> **What the task asks**
Return all lines that include the string "scene".

—————

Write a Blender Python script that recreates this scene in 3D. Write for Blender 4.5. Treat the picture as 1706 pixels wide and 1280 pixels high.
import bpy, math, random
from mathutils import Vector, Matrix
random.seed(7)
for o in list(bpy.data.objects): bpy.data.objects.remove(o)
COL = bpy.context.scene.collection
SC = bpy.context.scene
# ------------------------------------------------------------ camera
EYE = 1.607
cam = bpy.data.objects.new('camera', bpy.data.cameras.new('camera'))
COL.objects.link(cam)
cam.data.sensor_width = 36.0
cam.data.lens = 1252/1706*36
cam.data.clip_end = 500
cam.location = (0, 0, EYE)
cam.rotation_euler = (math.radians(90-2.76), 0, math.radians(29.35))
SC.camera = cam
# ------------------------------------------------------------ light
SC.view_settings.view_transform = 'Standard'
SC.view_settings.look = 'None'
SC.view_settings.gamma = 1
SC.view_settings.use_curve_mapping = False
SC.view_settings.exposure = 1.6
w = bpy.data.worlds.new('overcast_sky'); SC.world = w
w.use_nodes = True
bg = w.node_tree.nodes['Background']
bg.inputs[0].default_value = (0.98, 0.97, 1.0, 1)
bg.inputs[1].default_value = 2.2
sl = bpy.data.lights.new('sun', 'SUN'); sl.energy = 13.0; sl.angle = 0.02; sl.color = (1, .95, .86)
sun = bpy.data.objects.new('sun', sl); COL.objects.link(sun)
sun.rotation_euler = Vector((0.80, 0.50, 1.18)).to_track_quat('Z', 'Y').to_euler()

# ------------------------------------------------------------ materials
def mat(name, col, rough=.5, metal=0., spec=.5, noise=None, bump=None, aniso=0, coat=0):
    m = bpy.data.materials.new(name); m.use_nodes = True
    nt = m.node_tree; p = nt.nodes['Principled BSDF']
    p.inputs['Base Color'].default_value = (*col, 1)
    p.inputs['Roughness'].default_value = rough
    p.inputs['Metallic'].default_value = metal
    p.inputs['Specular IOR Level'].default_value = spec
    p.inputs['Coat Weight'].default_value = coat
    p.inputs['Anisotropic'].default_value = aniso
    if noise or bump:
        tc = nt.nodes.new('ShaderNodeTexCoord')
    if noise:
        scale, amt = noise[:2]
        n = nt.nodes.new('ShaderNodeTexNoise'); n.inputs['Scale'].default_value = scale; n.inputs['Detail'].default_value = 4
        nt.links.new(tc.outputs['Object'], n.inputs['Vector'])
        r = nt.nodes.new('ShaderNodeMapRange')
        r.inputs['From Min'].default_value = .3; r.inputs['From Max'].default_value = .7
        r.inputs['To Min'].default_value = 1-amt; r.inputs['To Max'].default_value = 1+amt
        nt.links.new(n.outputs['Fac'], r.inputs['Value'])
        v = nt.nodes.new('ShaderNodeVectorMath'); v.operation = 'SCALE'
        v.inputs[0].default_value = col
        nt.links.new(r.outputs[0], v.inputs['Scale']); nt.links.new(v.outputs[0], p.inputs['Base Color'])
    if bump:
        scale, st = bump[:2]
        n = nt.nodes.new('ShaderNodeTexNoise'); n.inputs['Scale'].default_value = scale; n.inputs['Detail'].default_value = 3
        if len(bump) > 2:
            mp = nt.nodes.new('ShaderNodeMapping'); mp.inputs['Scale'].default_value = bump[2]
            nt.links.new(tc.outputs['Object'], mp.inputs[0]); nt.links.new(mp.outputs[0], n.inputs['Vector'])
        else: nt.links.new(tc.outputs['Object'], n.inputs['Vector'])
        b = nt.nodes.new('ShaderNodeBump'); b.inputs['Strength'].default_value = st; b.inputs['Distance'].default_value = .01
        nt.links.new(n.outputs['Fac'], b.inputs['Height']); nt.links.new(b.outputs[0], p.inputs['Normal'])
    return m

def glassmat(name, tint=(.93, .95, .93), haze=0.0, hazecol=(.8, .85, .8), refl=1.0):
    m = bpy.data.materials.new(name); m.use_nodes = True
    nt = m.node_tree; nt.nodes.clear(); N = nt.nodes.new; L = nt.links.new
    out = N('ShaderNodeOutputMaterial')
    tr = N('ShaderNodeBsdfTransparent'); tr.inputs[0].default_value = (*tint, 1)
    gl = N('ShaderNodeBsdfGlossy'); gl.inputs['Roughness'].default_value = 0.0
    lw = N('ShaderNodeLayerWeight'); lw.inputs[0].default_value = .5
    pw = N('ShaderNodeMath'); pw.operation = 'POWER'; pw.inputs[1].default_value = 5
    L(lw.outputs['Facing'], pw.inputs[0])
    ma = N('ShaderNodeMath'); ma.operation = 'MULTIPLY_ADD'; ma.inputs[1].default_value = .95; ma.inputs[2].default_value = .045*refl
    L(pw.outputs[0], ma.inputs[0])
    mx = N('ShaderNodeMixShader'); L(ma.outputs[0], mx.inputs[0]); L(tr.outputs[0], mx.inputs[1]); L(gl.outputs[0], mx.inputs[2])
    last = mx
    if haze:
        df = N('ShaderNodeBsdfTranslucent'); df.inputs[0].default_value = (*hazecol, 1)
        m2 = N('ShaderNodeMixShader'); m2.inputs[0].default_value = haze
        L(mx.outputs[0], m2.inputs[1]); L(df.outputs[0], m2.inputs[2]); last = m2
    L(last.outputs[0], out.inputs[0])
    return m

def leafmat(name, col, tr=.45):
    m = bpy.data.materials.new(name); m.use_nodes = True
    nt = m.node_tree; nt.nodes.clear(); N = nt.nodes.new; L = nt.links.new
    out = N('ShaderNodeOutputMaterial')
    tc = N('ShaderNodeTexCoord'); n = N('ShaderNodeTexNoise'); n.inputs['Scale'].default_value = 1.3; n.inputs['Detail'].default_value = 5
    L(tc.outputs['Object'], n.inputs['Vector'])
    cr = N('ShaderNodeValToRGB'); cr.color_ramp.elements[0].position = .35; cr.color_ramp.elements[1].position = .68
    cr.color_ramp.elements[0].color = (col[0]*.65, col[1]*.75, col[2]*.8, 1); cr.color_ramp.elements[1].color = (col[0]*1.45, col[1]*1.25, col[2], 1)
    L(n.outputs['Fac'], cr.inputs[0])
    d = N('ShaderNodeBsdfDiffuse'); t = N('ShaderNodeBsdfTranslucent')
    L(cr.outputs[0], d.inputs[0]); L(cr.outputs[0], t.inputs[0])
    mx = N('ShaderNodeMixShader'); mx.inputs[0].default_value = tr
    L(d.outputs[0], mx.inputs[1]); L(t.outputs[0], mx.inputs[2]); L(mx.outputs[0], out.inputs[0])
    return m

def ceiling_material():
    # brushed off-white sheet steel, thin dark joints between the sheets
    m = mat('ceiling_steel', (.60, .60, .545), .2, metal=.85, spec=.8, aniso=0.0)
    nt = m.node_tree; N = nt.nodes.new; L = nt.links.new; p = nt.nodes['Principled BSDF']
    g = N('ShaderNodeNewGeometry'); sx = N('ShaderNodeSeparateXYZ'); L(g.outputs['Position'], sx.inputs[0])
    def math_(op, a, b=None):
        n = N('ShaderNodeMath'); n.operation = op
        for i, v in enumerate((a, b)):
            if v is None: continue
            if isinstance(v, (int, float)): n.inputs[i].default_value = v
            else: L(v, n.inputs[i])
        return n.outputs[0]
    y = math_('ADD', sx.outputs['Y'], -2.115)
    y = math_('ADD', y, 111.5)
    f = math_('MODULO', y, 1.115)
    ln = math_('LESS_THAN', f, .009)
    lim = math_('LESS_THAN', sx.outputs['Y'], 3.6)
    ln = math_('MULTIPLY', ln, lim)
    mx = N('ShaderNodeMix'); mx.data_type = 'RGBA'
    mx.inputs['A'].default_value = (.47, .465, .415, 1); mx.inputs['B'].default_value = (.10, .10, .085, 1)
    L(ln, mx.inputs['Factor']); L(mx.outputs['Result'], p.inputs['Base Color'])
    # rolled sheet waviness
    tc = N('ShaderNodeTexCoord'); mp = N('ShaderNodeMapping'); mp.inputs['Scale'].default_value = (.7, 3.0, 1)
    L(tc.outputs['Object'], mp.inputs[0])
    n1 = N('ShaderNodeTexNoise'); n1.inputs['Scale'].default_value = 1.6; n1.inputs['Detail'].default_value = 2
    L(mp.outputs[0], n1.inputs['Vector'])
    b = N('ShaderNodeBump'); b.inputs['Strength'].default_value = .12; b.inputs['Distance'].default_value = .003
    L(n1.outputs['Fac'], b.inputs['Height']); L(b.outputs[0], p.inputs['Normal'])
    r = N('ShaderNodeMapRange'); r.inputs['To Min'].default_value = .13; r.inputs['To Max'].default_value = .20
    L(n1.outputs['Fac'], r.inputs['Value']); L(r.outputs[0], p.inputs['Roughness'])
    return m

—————

> **In response**
Write a Blender Python script that recreates this scene in 3D. Write for Blender 4.5. Treat the picture as 1706 pixels wide and 1280 pixels high.
COL = bpy.context.scene.collection
SC = bpy.context.scene